Extracted records

==*==

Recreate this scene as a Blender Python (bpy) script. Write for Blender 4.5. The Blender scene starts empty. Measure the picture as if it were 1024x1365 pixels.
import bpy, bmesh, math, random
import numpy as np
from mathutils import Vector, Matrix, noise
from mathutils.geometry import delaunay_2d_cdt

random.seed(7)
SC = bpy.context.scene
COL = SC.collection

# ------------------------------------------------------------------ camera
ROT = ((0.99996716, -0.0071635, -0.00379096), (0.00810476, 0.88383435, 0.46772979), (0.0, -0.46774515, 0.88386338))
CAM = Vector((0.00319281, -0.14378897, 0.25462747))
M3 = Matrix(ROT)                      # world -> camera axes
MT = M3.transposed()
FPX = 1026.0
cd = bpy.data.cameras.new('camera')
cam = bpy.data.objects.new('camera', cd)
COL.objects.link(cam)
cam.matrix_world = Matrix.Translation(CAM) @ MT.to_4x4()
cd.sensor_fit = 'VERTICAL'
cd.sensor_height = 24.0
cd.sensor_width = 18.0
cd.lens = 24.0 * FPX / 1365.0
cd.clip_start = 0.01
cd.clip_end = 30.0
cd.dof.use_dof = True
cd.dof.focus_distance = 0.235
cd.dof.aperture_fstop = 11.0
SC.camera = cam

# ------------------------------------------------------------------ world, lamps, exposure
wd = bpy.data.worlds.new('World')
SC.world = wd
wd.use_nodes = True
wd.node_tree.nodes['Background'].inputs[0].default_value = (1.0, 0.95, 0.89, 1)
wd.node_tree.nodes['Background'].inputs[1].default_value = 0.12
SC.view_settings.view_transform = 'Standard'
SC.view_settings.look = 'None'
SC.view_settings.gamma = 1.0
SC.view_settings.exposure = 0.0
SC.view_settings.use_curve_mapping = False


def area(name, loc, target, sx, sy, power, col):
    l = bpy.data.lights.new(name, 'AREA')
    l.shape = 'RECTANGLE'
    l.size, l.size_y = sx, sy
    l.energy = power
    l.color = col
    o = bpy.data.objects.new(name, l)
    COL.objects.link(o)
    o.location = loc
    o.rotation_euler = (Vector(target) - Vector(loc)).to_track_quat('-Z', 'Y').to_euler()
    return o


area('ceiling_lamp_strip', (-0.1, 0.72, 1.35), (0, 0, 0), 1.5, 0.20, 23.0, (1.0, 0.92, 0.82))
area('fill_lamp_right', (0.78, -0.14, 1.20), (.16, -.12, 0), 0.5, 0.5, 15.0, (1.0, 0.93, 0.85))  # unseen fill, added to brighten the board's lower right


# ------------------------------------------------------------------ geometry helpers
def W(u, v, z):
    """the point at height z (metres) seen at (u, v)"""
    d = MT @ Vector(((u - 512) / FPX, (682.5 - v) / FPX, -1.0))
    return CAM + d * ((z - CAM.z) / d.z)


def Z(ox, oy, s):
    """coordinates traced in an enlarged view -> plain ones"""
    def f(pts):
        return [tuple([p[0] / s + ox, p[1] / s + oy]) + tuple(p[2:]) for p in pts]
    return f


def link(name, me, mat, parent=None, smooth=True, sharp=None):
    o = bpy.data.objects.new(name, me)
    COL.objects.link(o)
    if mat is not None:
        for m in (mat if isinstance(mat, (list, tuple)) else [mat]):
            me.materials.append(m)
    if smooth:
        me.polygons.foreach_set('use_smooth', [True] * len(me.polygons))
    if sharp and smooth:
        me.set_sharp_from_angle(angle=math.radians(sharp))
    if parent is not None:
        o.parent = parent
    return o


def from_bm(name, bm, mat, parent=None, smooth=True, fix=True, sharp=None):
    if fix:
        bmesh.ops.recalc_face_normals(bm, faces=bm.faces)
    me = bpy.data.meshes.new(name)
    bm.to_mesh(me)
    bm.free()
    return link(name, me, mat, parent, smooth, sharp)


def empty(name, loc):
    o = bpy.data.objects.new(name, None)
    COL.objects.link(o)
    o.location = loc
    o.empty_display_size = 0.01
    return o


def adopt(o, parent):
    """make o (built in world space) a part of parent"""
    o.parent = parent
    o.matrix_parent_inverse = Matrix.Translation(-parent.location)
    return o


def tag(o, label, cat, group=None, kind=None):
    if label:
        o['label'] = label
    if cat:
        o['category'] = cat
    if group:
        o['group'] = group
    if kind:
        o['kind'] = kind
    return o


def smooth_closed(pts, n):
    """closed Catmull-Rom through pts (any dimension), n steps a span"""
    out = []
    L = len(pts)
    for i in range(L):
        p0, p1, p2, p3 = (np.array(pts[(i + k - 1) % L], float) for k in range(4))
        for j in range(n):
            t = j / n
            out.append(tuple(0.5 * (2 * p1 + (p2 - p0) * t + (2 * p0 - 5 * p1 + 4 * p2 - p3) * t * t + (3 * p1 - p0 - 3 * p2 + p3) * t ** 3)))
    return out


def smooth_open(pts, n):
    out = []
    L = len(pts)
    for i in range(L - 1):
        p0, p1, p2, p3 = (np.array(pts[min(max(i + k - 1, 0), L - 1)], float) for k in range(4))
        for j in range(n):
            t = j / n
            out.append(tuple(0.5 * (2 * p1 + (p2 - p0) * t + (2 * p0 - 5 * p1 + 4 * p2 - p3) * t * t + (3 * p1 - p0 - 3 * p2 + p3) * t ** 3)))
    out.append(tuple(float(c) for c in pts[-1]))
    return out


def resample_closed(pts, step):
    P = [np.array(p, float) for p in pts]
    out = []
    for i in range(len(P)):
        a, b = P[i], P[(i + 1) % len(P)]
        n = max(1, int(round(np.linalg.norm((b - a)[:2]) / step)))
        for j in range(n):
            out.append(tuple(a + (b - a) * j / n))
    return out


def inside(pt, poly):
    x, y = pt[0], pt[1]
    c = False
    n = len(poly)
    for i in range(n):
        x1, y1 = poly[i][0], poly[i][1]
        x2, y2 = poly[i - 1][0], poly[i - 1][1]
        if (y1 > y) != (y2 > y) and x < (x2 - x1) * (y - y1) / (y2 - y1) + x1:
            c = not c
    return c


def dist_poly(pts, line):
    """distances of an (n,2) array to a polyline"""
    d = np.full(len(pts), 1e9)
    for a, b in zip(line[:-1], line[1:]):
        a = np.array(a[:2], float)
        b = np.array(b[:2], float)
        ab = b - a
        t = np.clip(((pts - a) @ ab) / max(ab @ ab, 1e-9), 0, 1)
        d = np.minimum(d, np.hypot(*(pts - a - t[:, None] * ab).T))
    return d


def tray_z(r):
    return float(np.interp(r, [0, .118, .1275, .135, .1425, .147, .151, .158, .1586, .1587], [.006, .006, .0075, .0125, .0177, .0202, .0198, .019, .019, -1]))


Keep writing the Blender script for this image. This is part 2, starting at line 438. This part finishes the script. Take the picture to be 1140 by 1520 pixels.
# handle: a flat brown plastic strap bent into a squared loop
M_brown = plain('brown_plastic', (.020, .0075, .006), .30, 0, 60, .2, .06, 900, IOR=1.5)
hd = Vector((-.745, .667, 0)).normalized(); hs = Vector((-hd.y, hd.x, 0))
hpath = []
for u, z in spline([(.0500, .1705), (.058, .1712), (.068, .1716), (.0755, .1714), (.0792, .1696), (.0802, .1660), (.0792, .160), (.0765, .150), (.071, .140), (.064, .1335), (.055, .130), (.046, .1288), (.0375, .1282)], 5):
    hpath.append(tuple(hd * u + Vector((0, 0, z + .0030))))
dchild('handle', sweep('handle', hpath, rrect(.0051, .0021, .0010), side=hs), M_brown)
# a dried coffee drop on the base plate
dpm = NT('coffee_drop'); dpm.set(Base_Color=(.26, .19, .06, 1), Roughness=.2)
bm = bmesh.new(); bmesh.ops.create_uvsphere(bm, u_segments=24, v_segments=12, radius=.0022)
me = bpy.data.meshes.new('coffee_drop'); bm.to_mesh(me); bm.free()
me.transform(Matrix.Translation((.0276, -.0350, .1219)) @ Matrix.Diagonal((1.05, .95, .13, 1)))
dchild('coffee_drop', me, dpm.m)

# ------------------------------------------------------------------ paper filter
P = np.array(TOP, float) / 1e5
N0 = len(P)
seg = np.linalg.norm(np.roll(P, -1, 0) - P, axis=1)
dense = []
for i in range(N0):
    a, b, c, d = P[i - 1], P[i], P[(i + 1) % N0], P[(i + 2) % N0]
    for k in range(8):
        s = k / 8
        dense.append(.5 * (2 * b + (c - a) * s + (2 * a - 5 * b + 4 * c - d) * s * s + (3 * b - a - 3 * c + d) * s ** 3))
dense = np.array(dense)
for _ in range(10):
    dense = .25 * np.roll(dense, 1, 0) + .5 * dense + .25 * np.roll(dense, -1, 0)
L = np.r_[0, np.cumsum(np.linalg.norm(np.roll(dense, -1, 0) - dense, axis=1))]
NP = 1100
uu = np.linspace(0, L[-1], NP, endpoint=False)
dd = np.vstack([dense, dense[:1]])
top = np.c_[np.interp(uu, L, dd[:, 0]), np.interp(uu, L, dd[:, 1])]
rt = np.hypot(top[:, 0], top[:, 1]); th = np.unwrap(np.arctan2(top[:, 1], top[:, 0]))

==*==

YOUR INSTRUCTIONS = Set the lines down exactly, from the first line of the records to the line where "from mathutils.geometry import" appears, with both ends kept.

TASK ANSWER =
Recreate this scene as a Blender Python (bpy) script. Write for Blender 4.5. The Blender scene starts empty. Measure the picture as if it were 1024x1365 pixels.
import bpy, bmesh, math, random
import numpy as np
from mathutils import Vector, Matrix, noise
from mathutils.geometry import delaunay_2d_cdt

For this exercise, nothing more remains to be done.